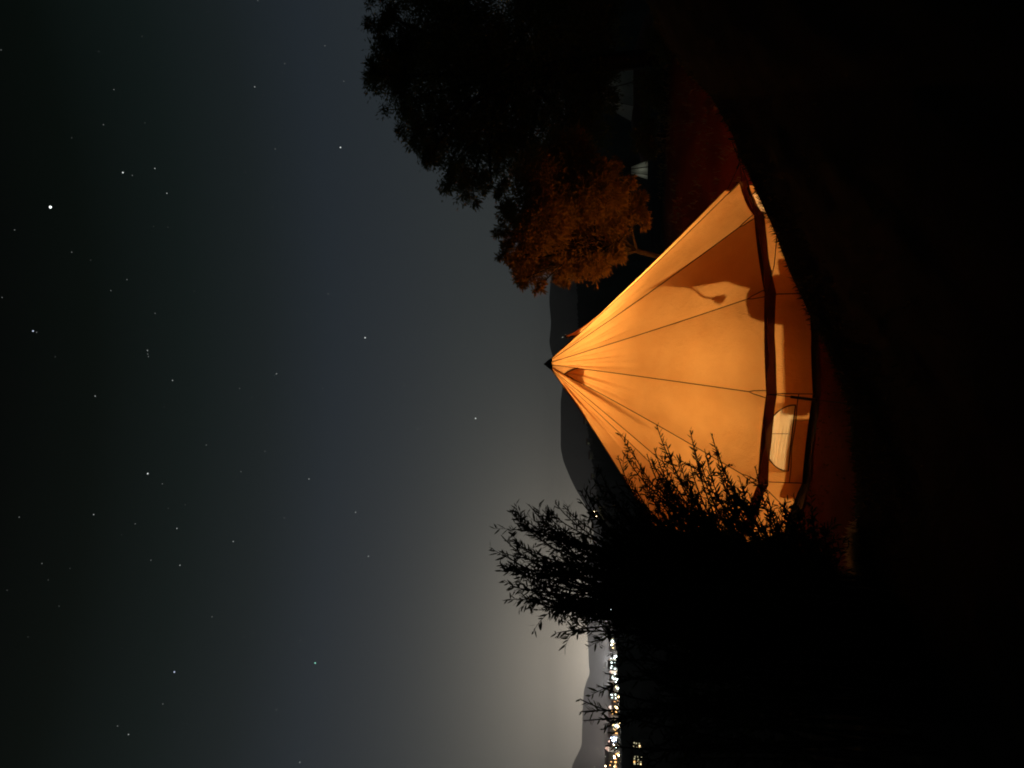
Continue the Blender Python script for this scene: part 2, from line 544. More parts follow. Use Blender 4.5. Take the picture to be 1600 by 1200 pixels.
for k in range(NP):
    if k == DOOR:
        # A frame entrance: two door flaps meeting on a zip under the peak
        a1, a2 = seam_pt(k, 1.0), seam_pt(k + 1, 1.0)
        for sg, c in ((0, a1), (1, a2)):
            base = Vector((c.x, c.y, 0)); mid = pol(A_DOOR, 2.43, 0)
            V = [tuple(base), tuple(mid), tuple(PEAK), tuple(c)]
            mesh_obj('door_flap', V, [(0, 1, 2, 3)], M_CANVAS, tent)
        MB().tube([pol(A_DOOR, 2.44, 0), PEAK], .008).build('zip', M_PIPING, tent)
        continue
    # hanging valance below the eave
    V, F = [], []
    n = 24
    for j in range(5):
        for i in range(n + 1):
            s = i / n
            p = chord(k, s, R_EAVE + .008 + .012 * j / 4 + .004 * math.sin(s * 19 + k) * j / 4, .055)
            z = Z_EAVE + .006 - (Z_EAVE + .006 - Z_BAND) * j / 4 + .004 * math.sin(s * 9 + k * 2) * (j == 4)
            V.append((p.x, p.y, z))
    for j in range(4):
        for i in range(n):
            F.append((j * (n + 1) + i, j * (n + 1) + i + 1, (j + 1) * (n + 1) + i + 1, (j + 1) * (n + 1) + i))
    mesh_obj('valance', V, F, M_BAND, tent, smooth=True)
    # side wall
    if k in WINDOWS:
        D = half_moon()
        V, F = [], []
        m = len(D); cz_ = .33
        for j in range(5):
            for (dx, dz) in D:
                # edge of the panel in the same direction
                ex, ez = dx, dz - cz_
                f = min((CH / 2) / abs(ex) if abs(ex) > 1e-6 else 1e9,
                        ((.54 - cz_) / ez if ez > 1e-6 else (cz_ / -ez if ez < -1e-6 else 1e9)))
                q = j / 4
                V.append(tuple(wall_point(k, dx + (ex * f - dx) * q, dz + (cz_ + ez * f - dz) * q)))
        for j in range(4):
            for i in range(m):
                F.append((j * m + i, j * m + (i + 1) % m, (j + 1) * m + (i + 1) % m, (j + 1) * m + i))
        mesh_obj('wall_panel', V, F, M_CANVAS, tent, smooth=True)
        loop = [wall_point(k, *d, off=.006) for d in D]
        win = MB().tube(loop + [loop[0]], .0075).build('window', M_PIPING, tent)
        # gathered gauze blind: long horizontal pleats
        rg = random.Random(k)
        V, F = [], []
        gx, gz = 40, 60
        for j in range(gz + 1):
            z = .20 + .33 * j / gz
            for i in range(gx + 1):
                x = -.43 + .86 * i / gx
                pl = (.0035 + .003 * math.sin(x * 11 + z * 9)) * math.sin(z * 171 + 1.2 * math.sin(x * 5) + 2 * x) + .004 * math.sin(z * 63 - 3 * x + 2) + .008 * math.sin(x * 9 + z * 4)
                V.append(tuple(wall_point(k, x, z, -.035 + pl)))
        for j in range(gz):
            for i in range(gx):
                F.append((j * (gx + 1) + i, j * (gx + 1) + i + 1, (j + 1) * (gx + 1) + i + 1, (j + 1) * (gx + 1) + i))
        mesh_obj('gauze', V, F, M_GAUZE, win, smooth=True)
        MB().tube([wall_point(k, .04, .24, -.018), wall_point(k, .035, .47, -.018)], .004).build('blind_tie', M_PIPING, win)
        MB().tube([wall_point(k, -CH / 2 + CH * i / 12, .195 - .006 * math.sin(i), .006) for i in range(13)], .006).build('hem', M_PIPING, tent)
    else:
        V, F = [], []
        for j in range(13):
            z = .54 * j / 12
            for i in range(n + 1):
                x = -CH / 2 + CH * i / n
                V.append(tuple(wall_point(k, x, z, .006 * math.sin(x * 8 + k) * math.sin(z * 9 + k))))
        for j in range(12):
            for i in range(n):
                F.append((j * (n + 1) + i, j * (n + 1) + i + 1, (j + 1) * (n + 1) + i + 1, (j + 1) * (n + 1) + i))
        mesh_obj('wall_panel', V, F, M_CANVAS, tent, smooth=True)
    a = A0 + k * DA
    MB().tube([pol(a, R_WALL + .008, .54), pol(a, R_WALL + .028, .0)], .006).build('wall_seam', M_PIPING, tent)
    # dark mud flap lying on the ground
    V, F = [], []
    for i in range(n + 1):
        s = i / n
        for (r_, z_) in ((R_WALL + .022, .055), (R_WALL + .035, .03), (R_WALL + .16 + .02 * math.sin(s * 11 + k), .012)):
            p = chord(k, s, r_, .035)
            V.append((p.x, p.y, z_))
    for i in range(n):
        for q in range(2):
            F.append((i * 3 + q, i * 3 + q + 1, i * 3 + q + 4, i * 3 + q + 3))
    mesh_obj('mud_flap', V, F, M_BLACK, tent, smooth=True)

# guy lines with their tensioners and pegs
for k in range(NP):
    a = A0 + k * DA + R([0, 1.5, 3, -2, 1, 0, 2, -1, 0, 1, -2, 0, 1, 2][k])
    p0 = seam_pt(k, 1.0) + Vector((0, 0, -.03))
    p1 = pol(a, 3.55, 0)
    p1.z = float(ground_z(p1.x + TX, p1.y + TY)) + .03
    rope = MB().tube([p0, p0.lerp(p1, .5) + Vector((0, 0, -.02)), p1], .0045).build('guy_rope', M_ROPE, tent)
    MB().tube([p0.lerp(p1, .30), p0.lerp(p1, .62 if k == 1 else .40)], .015 if k == 1 else .008, 8).build('tensioner', M_BLACK, rope)
    MB().tube([p1 + Vector((0, 0, -.1)), p1 + Vector((0, 0, .04)) + pol(a, .03, 0)], .009).build('peg', M_BLACK, rope)

MB().lathe([(.0, .02), (2.44, .02), (2.44, .0)], 42).build('groundsheet', M_MAT, tent)
MB().tube([(0, 0, .02), (0, 0, 3.0)], .022, 10).build('centre_pole', M_WOOD, tent)

# ------------------------------------------------------------------ things inside the tent
def soft_box(name, a, b, bev, mat, parent):
    o = MB().box(a, b).build(name, mat, parent, smooth=True)
    bm = bmesh.new(); bm.from_mesh(o.data)
    bmesh.ops.bevel(bm, geom=bm.edges[:], offset=bev, segments=4, affect='EDGES', profile=.6)
    bm.to_mesh(o.data); bm.free()
    return o

LAMP = Vector((TX - .22, TY - .82, .31))
bed = empty('padded_bench', (TX + .12, TY - 1.93, .02))
tag(bed, 'low padded bench inside the tent along its front wall', 'bench')
soft_box('cushion', (-.62, -.17, .13), (.70, .17, .315), .04, M_LINEN, bed)
soft_box('bench_frame', (-.60, -.15, .07), (.68, .15, .13), .01, M_WOOD, bed)
for sx in (-.55, .63):
    for sy in (-.12, .12):
        MB().box((sx - .025, sy - .025, 0), (sx + .025, sy + .025, .07)).build('leg', M_WOOD, bed)

mat_ = empty('shade_mat', (TX - .86, TY - 1.72, .022))  # unseen mat, added to shade the wall under the window
tag(mat_, 'low rolled mat added inside the tent to shade the wall under the half moon window', 'mat')
soft_box('mat_cover', (-.56, -.16, 0), (.33, .16, .235), .07, M_LINEN, mat_)
MB().tube([(-.03, -.165, .02), (-.03, -.165, .21), (-.03, .165, .21), (-.03, .165, .02)], .006).build('strap', M_ROPE, mat_)

lan = empty('lantern', (LAMP.x, LAMP.y, .022))
tag(lan, 'lit lantern standing on the floor near the front of the tent', 'lantern')
MB().lathe([(0, .0), (.075, .0), (.08, .02), (.065, .07), (.03, .09), (.0, .09)], 18).build('base', M_BLACK, lan, smooth=True)
M_BULB = glowing('lantern_bulb', (1.0, .76, .42), 1200.0, sampled=True)
bulb = MB().lathe([(.012, .0), (.035, .02), (.045, .05), (.035, .08), (.004, .10)], 12)
bulb.build('bulb', M_BULB, lan, smooth=True, loc=(0, 0, .24))
MB().tube([(0, 0, .08), (0, 0, .245)], .012, 8).build('stem', M_BLACK, lan)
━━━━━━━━
Work out the number of lines above that include the string "True" and write only that number.

9